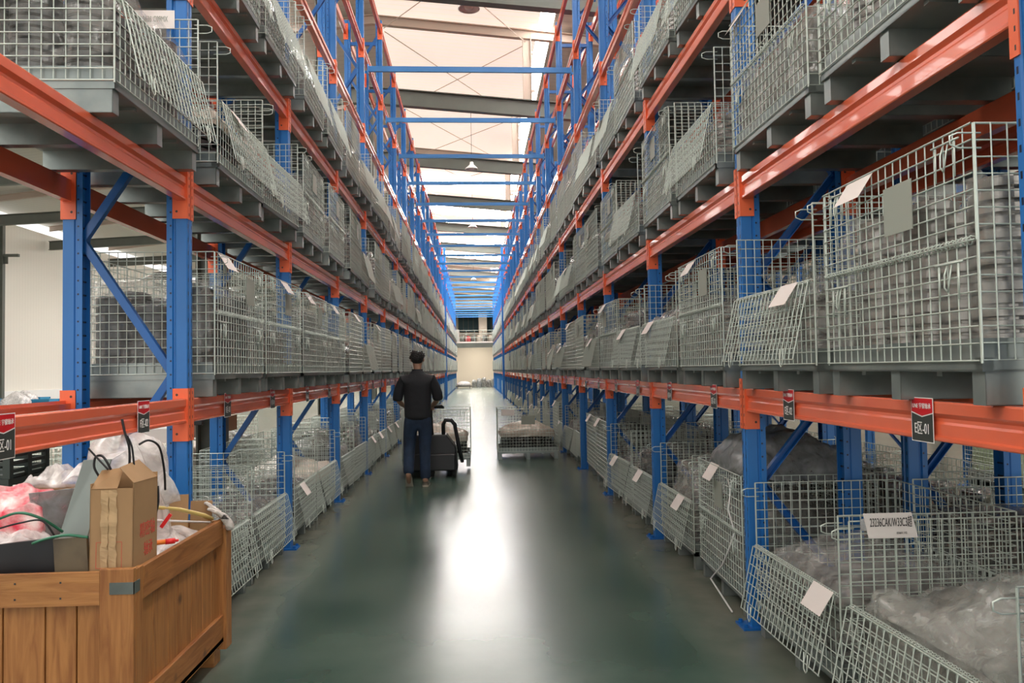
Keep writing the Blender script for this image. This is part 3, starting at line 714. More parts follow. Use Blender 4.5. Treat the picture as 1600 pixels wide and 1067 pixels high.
# what the photograph shows, bay by bay: (opened, load, tags)
O, Cl = True, False
SPEC = {
 ('right',0,0): [(O,'bags',()), (O,'half',('paper',))],
 ('right',0,1): [(Cl,'tall',('paper','plate')), (O,'half',('paper',))],
 ('right',0,2): [(Cl,'half',()), (Cl,'bags',('paper','plate'))],
 ('right',1,0): [(Cl,'bags',('paper','plate')), (O,'half',('paper',))],
 ('right',1,1): [(Cl,'half',('paper','plate')), (O,'bags',('paper',))],
 ('right',1,2): [(O,'half',()), (Cl,'bags',('paper','plate'))],
 ('right',1,3): [(O,'bags',()), (O,'half',())],
 ('right',2,1): [(O,'dark',('paper',)), (Cl,'bags',('paper','plate'))],
 ('right',2,0): [(O,'dark',('paper',)), (O,'half',('paper',))],
 ('left',0,2): [None, (O,'dark',())],
 ('left',0,1): [None, None],
 ('left',1,0): [(O,'bags',('paper',)), (O,'half',())],
 ('left',1,1): [(Cl,'dark',('paper','plate')), (Cl,'half',('paper','plate'))],
 ('left',1,2): [(O,'beige',('paper',)), (O,'half',())],
 ('left',1,3): [(O,'tall',()), (O,'dark',())],
 ('left',2,0): [(O,'half',('paper',)), (O,'beige',())],
 ('left',2,1): [(Cl,'tall',('paper','plate')), (Cl,'bags',('paper',))],
 ('left',2,2): [(Cl,'dark',('plate',)), (Cl,'bags',('plate',))],
 ('left',2,3): [(O,'bags',()), (O,'half',())],
}
farc = []
TDY = {('right',0,1,0): {'paper': .06, 'plate': -.05}, ('right',0,1,1): {'paper': -.39}, ('right',0,0,1): {'paper': -.5}, ('right',1,1,0): {'paper': .02, 'plate': -.1},
       ('right',1,0,0): {'paper': -.05, 'plate': .0}, ('right',1,0,1): {'paper': -.35}, ('right',0,2,1): {'paper': .2, 'plate': .02}}
for s in ('left', 'right'):
    sg = 1 if s == 'right' else -1; rz = 0 if sg > 0 else PI
    for j in range(0, NB):
        for tr in range(4):
            sp = SPEC.get((s, j, tr))
            if s == 'left' and j == 0 and tr == 0: continue      # the wooden crate stands there
            for h in (0, 1):
                if sp: 
                    if sp[h] is None: continue
                    op, kd, tg_ = sp[h]
                else:
                    op = R.random() < (.75 if tr == 0 else (.45 if tr == 3 else .2)); kd = R.choice(['tall', 'tall', 'dark', 'half', 'bags', 'bags', 'half', 'beige'])
                    tg_ = (('paper',) if R.random() < .6 else ())+(('plate',) if R.random() < .4 else ())
                    if tr == 3 and j == 0: continue
                y = yb(s, j)+(-.57 if h == 0 else .55)+(R.uniform(-.03, .03)); xx = (1.61 if tr == 0 else 1.495)+R.uniform(-.02, .02)
                if j == 0 and tr in (1, 2): y = yb(s, j)+(-.565 if h == 0 else .56); xx = 1.49
                if s == 'right' and j == 0 and tr == 0: xx = 1.56
                if s == 'right' and j == 0 and tr == 0: y = yb(s, j)+(-.565 if h == 0 else .56)
                loc = (xx*sg, y, TIERZ[tr])
                rzz = rz+(R.uniform(-.035, .035) if (j > 0 or tr == 0) else 0)
                if j <= 14:
                    where = '%s rack, %s, %s bay, %s half' % (s, TN[tr], ORD[j], 'nearer' if h == 0 else 'farther')
                    place(loc, rzz, op, kd, where, j <= 2, 'on the %s rack, %s' % (s, TN[tr]), tg_ if j < 12 else (), TDY.get((s, j, tr, h)))
                else: farc.append((loc, rzz, kd))
o = put(join(*[(ME_FAR, Matrix.Translation(l) @ Matrix.Rotation(r, 4, 'Z')) for l, r, k in farc]), 'far_wire_cages'); tag(o, 'rows of wire cages at the far end of both racks', 'cages'); o['kind'] = 'stuff'
o = put(join(*[(LF[k], Matrix.Translation(l) @ Matrix.Rotation(r, 4, 'Z')) for l, r, k in farc]), 'far_cage_contents'); tag(o, 'wrapped goods in the cages at the far end of both racks', 'goods'); o['kind'] = 'stuff'
# rack behind the right one
for j in range(0, 5):
    for h in (0, 1):
        for tr in (0, 1, 2):
            if j == 0 and tr == 0 and h == 0: continue
            where = 'rack behind right rack, %s, %s bay, %s half' % (TN[tr], ORD[j], 'nearer' if h == 0 else 'farther')
            kd = R.choice(['dark', 'bags', 'tall'])
            place((2.46, yb('right', j)+(-.57 if h == 0 else .55), TIERZ[tr]), 0, h == 1, kd, where, False, 'on the rack behind')
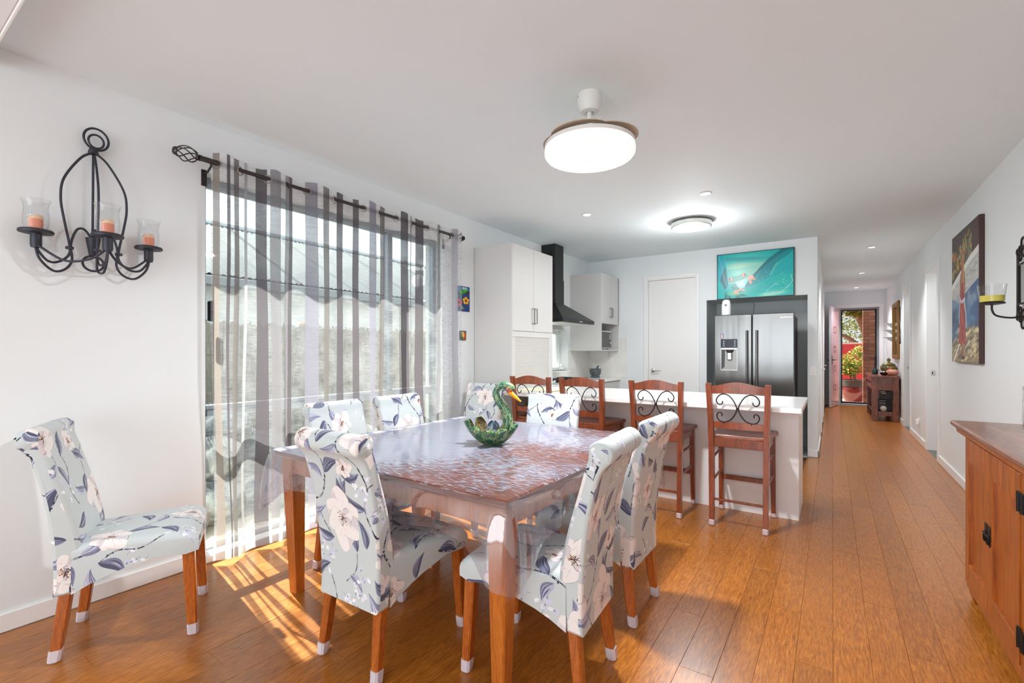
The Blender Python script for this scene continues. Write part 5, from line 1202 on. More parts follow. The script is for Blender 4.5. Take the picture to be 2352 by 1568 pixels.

......

* Set task
Reproduce each line of the records exactly, and omit every picture.

* Solution for this exercise
Keep writing the Blender script for this image. This is part 3, starting at line 714. More parts follow. Use Blender 4.5. Treat the picture as 1600 pixels wide and 1067 pixels high.
# what the photograph shows, bay by bay: (opened, load, tags)
O, Cl = True, False
SPEC = {
 ('right',0,0): [(O,'bags',()), (O,'half',('paper',))],
 ('right',0,1): [(Cl,'tall',('paper','plate')), (O,'half',('paper',))],
 ('right',0,2): [(Cl,'half',()), (Cl,'bags',('paper','plate'))],
 ('right',1,0): [(Cl,'bags',('paper','plate')), (O,'half',('paper',))],
 ('right',1,1): [(Cl,'half',('paper','plate')), (O,'bags',('paper',))],
 ('right',1,2): [(O,'half',()), (Cl,'bags',('paper','plate'))],
 ('right',1,3): [(O,'bags',()), (O,'half',())],
 ('right',2,1): [(O,'dark',('paper',)), (Cl,'bags',('paper','plate'))],
 ('right',2,0): [(O,'dark',('paper',)), (O,'half',('paper',))],
 ('left',0,2): [None, (O,'dark',())],
 ('left',0,1): [None, None],
 ('left',1,0): [(O,'bags',('paper',)), (O,'half',())],
 ('left',1,1): [(Cl,'dark',('paper','plate')), (Cl,'half',('paper','plate'))],
 ('left',1,2): [(O,'beige',('paper',)), (O,'half',())],
 ('left',1,3): [(O,'tall',()), (O,'dark',())],
 ('left',2,0): [(O,'half',('paper',)), (O,'beige',())],
 ('left',2,1): [(Cl,'tall',('paper','plate')), (Cl,'bags',('paper',))],
 ('left',2,2): [(Cl,'dark',('plate',)), (Cl,'bags',('plate',))],
 ('left',2,3): [(O,'bags',()), (O,'half',())],
}
farc = []
TDY = {('right',0,1,0): {'paper': .06, 'plate': -.05}, ('right',0,1,1): {'paper': -.39}, ('right',0,0,1): {'paper': -.5}, ('right',1,1,0): {'paper': .02, 'plate': -.1},
       ('right',1,0,0): {'paper': -.05, 'plate': .0}, ('right',1,0,1): {'paper': -.35}, ('right',0,2,1): {'paper': .2, 'plate': .02}}
for s in ('left', 'right'):
    sg = 1 if s == 'right' else -1; rz = 0 if sg > 0 else PI
    for j in range(0, NB):
        for tr in range(4):
            sp = SPEC.get((s, j, tr))
            if s == 'left' and j == 0 and tr == 0: continue      # the wooden crate stands there
            for h in (0, 1):
                if sp: 
                    if sp[h] is None: continue
                    op, kd, tg_ = sp[h]
                else:
                    op = R.random() < (.75 if tr == 0 else (.45 if tr == 3 else .2)); kd = R.choice(['tall', 'tall', 'dark', 'half', 'bags', 'bags', 'half', 'beige'])
                    tg_ = (('paper',) if R.random() < .6 else ())+(('plate',) if R.random() < .4 else ())
                    if tr == 3 and j == 0: continue
                y = yb(s, j)+(-.57 if h == 0 else .55)+(R.uniform(-.03, .03)); xx = (1.61 if tr == 0 else 1.495)+R.uniform(-.02, .02)
                if j == 0 and tr in (1, 2): y = yb(s, j)+(-.565 if h == 0 else .56); xx = 1.49
                if s == 'right' and j == 0 and tr == 0: xx = 1.56
                if s == 'right' and j == 0 and tr == 0: y = yb(s, j)+(-.565 if h == 0 else .56)
                loc = (xx*sg, y, TIERZ[tr])
                rzz = rz+(R.uniform(-.035, .035) if (j > 0 or tr == 0) else 0)
                if j <= 14:
                    where = '%s rack, %s, %s bay, %s half' % (s, TN[tr], ORD[j], 'nearer' if h == 0 else 'farther')
                    place(loc, rzz, op, kd, where, j <= 2, 'on the %s rack, %s' % (s, TN[tr]), tg_ if j < 12 else (), TDY.get((s, j, tr, h)))
                else: farc.append((loc, rzz, kd))
o = put(join(*[(ME_FAR, Matrix.Translation(l) @ Matrix.Rotation(r, 4, 'Z')) for l, r, k in farc]), 'far_wire_cages'); tag(o, 'rows of wire cages at the far end of both racks', 'cages'); o['kind'] = 'stuff'
o = put(join(*[(LF[k], Matrix.Translation(l) @ Matrix.Rotation(r, 4, 'Z')) for l, r, k in farc]), 'far_cage_contents'); tag(o, 'wrapped goods in the cages at the far end of both racks', 'goods'); o['kind'] = 'stuff'
# rack behind the right one
for j in range(0, 5):
    for h in (0, 1):
        for tr in (0, 1, 2):
            if j == 0 and tr == 0 and h == 0: continue
            where = 'rack behind right rack, %s, %s bay, %s half' % (TN[tr], ORD[j], 'nearer' if h == 0 else 'farther')
            kd = R.choice(['dark', 'bags', 'tall'])
            place((2.46, yb('right', j)+(-.57 if h == 0 else .55), TIERZ[tr]), 0, h == 1, kd, where, False, 'on the rack behind')
The Blender Python script for this scene continues. Write part 5, from line 1202 on. More parts follow. The script is for Blender 4.5. Take the picture to be 2352 by 1568 pixels.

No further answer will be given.